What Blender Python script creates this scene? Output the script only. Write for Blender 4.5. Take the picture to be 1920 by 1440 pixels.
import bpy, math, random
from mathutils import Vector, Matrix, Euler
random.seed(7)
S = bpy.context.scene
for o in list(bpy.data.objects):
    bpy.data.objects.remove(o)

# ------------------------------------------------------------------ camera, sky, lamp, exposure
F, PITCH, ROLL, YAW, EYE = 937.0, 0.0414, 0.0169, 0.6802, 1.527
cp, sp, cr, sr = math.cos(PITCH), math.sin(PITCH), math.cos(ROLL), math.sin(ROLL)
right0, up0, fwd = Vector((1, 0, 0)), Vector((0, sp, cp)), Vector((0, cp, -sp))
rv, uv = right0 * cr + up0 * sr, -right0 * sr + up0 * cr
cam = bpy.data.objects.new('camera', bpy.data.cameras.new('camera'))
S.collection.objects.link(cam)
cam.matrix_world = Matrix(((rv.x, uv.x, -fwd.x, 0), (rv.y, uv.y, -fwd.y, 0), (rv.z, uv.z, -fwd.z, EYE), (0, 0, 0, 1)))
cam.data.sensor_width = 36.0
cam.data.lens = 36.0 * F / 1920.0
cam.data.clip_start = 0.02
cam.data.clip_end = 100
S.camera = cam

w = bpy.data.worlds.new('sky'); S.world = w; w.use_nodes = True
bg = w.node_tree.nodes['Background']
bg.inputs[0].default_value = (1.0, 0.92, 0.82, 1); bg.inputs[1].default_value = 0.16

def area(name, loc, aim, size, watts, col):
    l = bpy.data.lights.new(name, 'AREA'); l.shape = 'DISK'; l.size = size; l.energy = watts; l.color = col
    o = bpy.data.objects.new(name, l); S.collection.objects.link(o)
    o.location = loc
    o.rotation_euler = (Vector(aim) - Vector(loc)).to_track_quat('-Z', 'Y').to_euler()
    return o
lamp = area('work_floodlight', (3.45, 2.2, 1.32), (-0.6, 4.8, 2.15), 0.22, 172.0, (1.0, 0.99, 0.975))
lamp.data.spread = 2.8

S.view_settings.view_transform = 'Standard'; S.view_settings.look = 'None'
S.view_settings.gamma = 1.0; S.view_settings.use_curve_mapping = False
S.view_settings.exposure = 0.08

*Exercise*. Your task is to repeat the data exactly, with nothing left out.

*Answer to the problem*.
What Blender Python script creates this scene? Output the script only. Write for Blender 4.5. Take the picture to be 1920 by 1440 pixels.
import bpy, math, random
from mathutils import Vector, Matrix, Euler
random.seed(7)
S = bpy.context.scene
for o in list(bpy.data.objects):
    bpy.data.objects.remove(o)

# ------------------------------------------------------------------ camera, sky, lamp, exposure
F, PITCH, ROLL, YAW, EYE = 937.0, 0.0414, 0.0169, 0.6802, 1.527
cp, sp, cr, sr = math.cos(PITCH), math.sin(PITCH), math.cos(ROLL), math.sin(ROLL)
right0, up0, fwd = Vector((1, 0, 0)), Vector((0, sp, cp)), Vector((0, cp, -sp))
rv, uv = right0 * cr + up0 * sr, -right0 * sr + up0 * cr
cam = bpy.data.objects.new('camera', bpy.data.cameras.new('camera'))
S.collection.objects.link(cam)
cam.matrix_world = Matrix(((rv.x, uv.x, -fwd.x, 0), (rv.y, uv.y, -fwd.y, 0), (rv.z, uv.z, -fwd.z, EYE), (0, 0, 0, 1)))
cam.data.sensor_width = 36.0
cam.data.lens = 36.0 * F / 1920.0
cam.data.clip_start = 0.02
cam.data.clip_end = 100
S.camera = cam

w = bpy.data.worlds.new('sky'); S.world = w; w.use_nodes = True
bg = w.node_tree.nodes['Background']
bg.inputs[0].default_value = (1.0, 0.92, 0.82, 1); bg.inputs[1].default_value = 0.16

def area(name, loc, aim, size, watts, col):
    l = bpy.data.lights.new(name, 'AREA'); l.shape = 'DISK'; l.size = size; l.energy = watts; l.color = col
    o = bpy.data.objects.new(name, l); S.collection.objects.link(o)
    o.location = loc
    o.rotation_euler = (Vector(aim) - Vector(loc)).to_track_quat('-Z', 'Y').to_euler()
    return o
lamp = area('work_floodlight', (3.45, 2.2, 1.32), (-0.6, 4.8, 2.15), 0.22, 172.0, (1.0, 0.99, 0.975))
lamp.data.spread = 2.8

S.view_settings.view_transform = 'Standard'; S.view_settings.look = 'None'
S.view_settings.gamma = 1.0; S.view_settings.use_curve_mapping = False
S.view_settings.exposure = 0.08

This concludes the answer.